Sono macchine dalle grandi dimensioni, il diametro può arrivare fino a 20 metri, mentre la lunghezza può toccare i 100 metri. Le TBM tendenzialmente sono le stesse che scavano sia nell’ambito del trasporto ferroviario che in quello stradale. Le prime hanno un diametro generalmente tra i 9 e 13 metri, quelle stradali sono un po’ più grandi. Per quanto riguarda la velocità, invece, si possono raggiungere velocità di avanzamento tra i 5 e i 15 metri al giorno che, in condizioni ottimali, possono arrivare a picchi di circa 30 metri al giorno. Insomma, macchine altamente produttive che, inoltre, con la tecnologia del "continous mining" (un sistema che permette a metà scavo di posizionare parte dei prefabbricati di rivestimento contestualmente all’avanzamento dello scavo) possono ottenere un aumento dell'efficienza di produzione tra il 20-30% rispetto alla tecnologia tradizionale.
Esistono, tendenzialmente, due tipi di TBM. Le “non scudate” che sono applicabili in contesti in cui la qualità della roccia è tale da non richiedere l’applicazione di un supporto ulteriore per permettere lo scavo; si tratta quindi di macchine utilizzate esclusivamente in roccia di buona e ottima qualità. Le TBM “scudate” sono invece equipaggiate da uno scudo cilindrico, all’interno del quale viene installato un elemento che permette di supportare la fase di scavo. Questa tipologia di TBM viene utilizzata quando la qualità della roccia è più morbida o “fresca”. Attualmente le talpe che sono al lavoro per la realizzazione di gallerie a beneficio della rete ferroviaria, gestite da RFI e con la preziosa supervisione tecnica di Italferr, sono otto. Si trovano un po’ sparse per l’Italia: sono presenti in tratte della Campania, Puglia, Sicilia, Toscana e Veneto. I loro nomi sono, invece, Barbara, Aurora, Lucia, Igea, Iris, Margherita, Futura e Marina. Proprio in questi giorni ne sono arrivate altre due, seppur in territorio austriaco e gestite dalla BBT SE (una società per azioni europea), sono Olga e Wilma. Quest’ultime hanno un evidente legame con RFI perché sono finalizzate alla realizzazione della Galleria del Brennero.
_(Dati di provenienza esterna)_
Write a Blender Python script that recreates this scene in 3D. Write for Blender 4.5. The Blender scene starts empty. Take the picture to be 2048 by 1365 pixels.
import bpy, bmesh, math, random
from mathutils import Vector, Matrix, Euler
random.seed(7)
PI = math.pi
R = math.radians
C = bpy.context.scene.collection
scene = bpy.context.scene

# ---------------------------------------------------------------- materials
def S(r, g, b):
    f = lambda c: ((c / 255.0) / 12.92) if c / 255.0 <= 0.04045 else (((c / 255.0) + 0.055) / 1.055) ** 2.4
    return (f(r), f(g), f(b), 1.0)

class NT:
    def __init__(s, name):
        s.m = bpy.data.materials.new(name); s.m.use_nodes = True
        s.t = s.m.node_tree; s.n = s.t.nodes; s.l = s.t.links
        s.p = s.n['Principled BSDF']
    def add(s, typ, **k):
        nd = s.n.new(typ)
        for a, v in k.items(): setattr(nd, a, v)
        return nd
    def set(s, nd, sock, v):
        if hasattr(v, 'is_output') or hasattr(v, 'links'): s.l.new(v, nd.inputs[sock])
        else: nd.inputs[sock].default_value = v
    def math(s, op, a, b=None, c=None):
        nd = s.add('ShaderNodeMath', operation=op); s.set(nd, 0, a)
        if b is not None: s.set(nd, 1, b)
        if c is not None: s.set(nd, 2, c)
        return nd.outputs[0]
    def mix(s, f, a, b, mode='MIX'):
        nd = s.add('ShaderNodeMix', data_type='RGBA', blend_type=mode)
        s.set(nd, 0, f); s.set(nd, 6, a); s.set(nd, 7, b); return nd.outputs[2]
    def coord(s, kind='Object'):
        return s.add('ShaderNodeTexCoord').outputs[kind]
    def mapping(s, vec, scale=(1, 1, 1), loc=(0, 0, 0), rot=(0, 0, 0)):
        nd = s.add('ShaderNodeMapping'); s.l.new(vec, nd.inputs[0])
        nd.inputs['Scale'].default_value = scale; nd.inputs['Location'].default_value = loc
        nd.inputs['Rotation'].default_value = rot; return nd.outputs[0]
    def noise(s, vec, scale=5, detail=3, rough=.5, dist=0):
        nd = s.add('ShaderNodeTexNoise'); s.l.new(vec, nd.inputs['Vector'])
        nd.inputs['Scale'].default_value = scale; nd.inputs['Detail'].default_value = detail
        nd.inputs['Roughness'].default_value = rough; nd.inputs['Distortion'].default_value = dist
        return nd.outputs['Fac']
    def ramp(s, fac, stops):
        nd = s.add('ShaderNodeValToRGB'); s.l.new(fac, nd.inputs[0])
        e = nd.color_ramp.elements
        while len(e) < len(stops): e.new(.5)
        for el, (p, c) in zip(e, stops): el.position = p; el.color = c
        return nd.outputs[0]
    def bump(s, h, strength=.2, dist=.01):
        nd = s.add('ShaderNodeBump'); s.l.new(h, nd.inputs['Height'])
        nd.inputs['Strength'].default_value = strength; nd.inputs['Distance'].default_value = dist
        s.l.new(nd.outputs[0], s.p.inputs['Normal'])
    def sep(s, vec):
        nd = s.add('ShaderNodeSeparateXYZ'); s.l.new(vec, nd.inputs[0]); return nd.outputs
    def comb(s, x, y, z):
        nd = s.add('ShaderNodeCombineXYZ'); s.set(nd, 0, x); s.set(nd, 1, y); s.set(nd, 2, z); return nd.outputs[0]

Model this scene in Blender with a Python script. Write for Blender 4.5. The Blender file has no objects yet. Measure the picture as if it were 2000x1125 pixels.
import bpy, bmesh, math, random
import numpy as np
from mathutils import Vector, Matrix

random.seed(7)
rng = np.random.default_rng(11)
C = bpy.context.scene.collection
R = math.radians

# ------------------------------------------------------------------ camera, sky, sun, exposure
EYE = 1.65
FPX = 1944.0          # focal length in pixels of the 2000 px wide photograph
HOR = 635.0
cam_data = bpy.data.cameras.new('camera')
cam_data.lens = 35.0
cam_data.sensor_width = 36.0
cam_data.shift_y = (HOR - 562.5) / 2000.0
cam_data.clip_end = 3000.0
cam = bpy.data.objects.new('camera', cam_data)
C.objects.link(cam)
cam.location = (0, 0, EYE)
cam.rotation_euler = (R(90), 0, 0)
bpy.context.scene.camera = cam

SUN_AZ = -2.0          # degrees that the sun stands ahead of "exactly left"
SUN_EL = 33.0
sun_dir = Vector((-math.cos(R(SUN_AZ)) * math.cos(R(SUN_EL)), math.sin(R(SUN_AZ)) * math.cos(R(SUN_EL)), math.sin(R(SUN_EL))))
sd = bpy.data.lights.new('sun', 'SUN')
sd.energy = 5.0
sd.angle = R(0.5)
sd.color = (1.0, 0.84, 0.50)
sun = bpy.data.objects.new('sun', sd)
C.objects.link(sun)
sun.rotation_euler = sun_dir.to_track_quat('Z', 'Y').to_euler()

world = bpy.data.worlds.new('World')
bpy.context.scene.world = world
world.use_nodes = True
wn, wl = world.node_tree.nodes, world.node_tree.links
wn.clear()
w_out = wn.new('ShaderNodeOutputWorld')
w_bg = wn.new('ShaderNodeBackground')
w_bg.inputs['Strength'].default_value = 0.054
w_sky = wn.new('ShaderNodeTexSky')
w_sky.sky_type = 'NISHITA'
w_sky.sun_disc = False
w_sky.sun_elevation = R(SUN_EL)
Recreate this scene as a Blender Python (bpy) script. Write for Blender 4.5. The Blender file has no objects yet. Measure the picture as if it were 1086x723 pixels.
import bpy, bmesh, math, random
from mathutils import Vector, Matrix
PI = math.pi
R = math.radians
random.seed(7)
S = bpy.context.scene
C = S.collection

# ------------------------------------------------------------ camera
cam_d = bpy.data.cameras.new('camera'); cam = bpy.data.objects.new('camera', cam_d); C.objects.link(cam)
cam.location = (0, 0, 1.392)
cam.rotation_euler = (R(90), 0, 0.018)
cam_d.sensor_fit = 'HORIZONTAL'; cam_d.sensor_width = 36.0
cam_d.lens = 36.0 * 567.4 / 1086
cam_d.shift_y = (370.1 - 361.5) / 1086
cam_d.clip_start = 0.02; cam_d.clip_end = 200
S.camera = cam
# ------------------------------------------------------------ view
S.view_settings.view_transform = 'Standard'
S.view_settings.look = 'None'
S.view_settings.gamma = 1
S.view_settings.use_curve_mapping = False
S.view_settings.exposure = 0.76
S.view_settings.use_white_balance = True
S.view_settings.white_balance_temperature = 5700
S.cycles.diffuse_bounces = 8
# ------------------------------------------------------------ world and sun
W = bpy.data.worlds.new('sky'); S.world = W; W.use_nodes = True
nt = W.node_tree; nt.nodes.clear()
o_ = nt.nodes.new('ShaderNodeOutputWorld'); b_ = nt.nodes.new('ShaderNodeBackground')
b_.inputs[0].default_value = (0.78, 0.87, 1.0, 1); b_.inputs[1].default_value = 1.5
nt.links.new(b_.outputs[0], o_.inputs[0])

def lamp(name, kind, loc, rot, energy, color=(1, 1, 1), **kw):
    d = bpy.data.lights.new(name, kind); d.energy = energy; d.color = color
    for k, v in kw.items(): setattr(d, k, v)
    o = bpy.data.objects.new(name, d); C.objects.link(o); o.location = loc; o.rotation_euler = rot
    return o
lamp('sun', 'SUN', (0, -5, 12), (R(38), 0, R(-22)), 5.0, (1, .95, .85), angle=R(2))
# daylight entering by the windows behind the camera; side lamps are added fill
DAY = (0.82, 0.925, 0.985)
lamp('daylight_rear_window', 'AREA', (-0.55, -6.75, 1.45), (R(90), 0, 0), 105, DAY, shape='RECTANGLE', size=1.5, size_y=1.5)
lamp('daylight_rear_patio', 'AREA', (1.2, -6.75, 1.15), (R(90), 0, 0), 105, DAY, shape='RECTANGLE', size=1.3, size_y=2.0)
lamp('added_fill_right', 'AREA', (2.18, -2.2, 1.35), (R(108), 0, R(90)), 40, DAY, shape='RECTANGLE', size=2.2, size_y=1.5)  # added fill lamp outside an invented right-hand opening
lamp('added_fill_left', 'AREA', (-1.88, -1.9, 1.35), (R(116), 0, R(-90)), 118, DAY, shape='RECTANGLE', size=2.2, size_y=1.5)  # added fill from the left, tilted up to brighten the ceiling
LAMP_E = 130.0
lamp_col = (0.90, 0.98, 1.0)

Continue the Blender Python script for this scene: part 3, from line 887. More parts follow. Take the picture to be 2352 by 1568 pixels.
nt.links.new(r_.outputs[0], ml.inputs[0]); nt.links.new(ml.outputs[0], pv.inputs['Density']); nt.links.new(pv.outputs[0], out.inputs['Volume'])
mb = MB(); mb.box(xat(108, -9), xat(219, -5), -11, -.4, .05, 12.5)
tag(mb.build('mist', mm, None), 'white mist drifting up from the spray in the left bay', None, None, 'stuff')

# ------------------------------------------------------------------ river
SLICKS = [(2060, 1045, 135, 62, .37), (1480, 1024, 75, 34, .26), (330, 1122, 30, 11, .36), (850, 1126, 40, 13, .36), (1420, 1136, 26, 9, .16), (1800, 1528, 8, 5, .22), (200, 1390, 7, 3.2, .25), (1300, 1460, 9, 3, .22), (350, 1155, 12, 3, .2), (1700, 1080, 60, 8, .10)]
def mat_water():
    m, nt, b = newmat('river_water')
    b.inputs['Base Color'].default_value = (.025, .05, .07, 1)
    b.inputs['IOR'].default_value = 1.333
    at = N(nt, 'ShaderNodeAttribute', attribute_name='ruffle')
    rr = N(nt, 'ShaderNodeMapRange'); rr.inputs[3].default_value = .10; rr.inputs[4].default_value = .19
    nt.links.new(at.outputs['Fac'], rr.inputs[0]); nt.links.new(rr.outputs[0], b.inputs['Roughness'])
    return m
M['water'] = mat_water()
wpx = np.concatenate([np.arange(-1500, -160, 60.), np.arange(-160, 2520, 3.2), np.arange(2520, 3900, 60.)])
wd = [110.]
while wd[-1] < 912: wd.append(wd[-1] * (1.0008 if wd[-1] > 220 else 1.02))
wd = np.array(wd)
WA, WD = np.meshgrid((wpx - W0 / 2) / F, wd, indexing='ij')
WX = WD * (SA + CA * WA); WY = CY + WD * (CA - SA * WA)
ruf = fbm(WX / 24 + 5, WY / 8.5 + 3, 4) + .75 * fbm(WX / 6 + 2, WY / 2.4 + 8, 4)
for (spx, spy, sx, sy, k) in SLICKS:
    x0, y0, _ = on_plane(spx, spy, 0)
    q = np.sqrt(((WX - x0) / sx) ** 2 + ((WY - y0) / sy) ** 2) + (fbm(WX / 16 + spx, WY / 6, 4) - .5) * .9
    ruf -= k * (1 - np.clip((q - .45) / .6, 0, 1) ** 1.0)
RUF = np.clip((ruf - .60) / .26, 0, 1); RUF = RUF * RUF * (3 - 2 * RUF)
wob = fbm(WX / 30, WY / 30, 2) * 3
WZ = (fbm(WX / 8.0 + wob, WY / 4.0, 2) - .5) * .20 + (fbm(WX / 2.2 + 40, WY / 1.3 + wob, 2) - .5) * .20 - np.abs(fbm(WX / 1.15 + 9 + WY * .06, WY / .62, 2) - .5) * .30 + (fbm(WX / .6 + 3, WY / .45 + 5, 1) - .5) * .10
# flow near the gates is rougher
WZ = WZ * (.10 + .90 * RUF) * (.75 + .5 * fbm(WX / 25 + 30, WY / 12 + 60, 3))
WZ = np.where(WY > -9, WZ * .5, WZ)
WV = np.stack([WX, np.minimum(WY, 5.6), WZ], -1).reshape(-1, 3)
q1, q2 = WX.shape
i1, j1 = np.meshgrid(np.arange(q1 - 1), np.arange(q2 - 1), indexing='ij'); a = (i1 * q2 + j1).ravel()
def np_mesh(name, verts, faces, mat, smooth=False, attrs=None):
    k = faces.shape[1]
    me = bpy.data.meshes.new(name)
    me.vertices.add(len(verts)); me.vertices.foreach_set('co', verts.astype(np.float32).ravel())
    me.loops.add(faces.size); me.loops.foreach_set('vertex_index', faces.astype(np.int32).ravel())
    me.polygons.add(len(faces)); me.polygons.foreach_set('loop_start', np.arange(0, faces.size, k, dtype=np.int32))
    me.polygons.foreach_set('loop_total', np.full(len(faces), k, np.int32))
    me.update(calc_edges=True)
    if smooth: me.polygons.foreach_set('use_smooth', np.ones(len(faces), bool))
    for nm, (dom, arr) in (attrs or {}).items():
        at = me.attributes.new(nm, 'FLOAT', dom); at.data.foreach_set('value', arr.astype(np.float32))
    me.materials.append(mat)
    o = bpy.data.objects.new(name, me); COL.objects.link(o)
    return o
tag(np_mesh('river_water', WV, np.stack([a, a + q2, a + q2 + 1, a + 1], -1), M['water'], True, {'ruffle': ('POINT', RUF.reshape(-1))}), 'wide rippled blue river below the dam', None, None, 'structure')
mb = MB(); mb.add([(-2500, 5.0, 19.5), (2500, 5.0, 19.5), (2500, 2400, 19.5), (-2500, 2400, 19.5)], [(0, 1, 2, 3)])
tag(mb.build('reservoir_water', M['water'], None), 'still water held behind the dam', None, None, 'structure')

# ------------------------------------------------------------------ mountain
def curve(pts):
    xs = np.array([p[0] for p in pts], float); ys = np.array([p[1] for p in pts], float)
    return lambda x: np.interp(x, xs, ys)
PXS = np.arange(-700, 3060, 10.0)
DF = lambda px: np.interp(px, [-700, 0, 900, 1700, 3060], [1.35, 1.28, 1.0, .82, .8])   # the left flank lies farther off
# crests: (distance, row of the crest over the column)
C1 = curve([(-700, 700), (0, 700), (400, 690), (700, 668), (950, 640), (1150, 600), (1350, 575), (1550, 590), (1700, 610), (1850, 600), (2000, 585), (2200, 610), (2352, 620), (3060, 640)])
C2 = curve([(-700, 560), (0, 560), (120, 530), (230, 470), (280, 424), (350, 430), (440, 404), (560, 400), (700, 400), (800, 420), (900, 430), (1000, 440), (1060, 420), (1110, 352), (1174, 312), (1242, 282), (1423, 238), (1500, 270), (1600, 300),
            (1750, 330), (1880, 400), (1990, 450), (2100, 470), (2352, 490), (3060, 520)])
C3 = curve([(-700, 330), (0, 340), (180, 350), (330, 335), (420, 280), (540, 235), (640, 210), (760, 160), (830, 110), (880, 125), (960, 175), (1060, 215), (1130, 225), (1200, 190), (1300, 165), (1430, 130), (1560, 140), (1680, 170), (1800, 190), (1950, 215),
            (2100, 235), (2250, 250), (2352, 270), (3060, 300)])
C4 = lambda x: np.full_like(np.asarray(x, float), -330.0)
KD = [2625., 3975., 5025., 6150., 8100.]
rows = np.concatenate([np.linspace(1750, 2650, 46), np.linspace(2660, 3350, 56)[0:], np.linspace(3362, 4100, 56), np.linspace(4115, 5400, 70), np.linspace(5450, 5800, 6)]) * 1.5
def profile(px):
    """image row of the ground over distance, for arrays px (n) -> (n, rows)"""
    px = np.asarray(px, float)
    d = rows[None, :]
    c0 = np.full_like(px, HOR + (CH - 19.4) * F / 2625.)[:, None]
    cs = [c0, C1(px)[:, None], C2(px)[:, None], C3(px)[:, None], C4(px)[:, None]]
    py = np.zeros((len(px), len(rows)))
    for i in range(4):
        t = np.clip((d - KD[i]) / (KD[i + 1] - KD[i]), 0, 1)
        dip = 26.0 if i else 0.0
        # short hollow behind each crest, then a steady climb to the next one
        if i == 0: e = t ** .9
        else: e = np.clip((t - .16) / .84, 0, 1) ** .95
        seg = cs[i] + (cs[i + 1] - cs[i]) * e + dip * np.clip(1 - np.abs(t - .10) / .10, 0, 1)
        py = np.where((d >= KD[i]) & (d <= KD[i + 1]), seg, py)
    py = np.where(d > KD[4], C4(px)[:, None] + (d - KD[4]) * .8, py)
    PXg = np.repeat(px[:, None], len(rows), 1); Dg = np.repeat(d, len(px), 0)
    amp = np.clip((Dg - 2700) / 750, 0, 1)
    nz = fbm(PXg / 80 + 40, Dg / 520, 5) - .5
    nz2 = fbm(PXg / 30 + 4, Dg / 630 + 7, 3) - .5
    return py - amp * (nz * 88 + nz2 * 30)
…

La particolarità storica delle TBM è che, quindi, vengono sempre soprannominate con nomi femminili. Oltre a quelle già citate le talpe, nel corso della loro storia, sono state battezzate infatti con nomi costantemente in rosa. Perché questo vezzo? Forse perché quando, nei secoli scorsi si scavava a mano, in miniera alle donne era vietato entrare e chiamandole al femminile è stato un modo per consentire alle donne l’ingresso in quel mondo tipicamente maschile. Un’altra ipotesi, più accreditata, risale al 1500. Si tratterebbe di un omaggio a Santa Barbara, protettrice dei minatori, spesso pregata affinché tenesse tutti al sicuro sottoterra mentre si lavorava.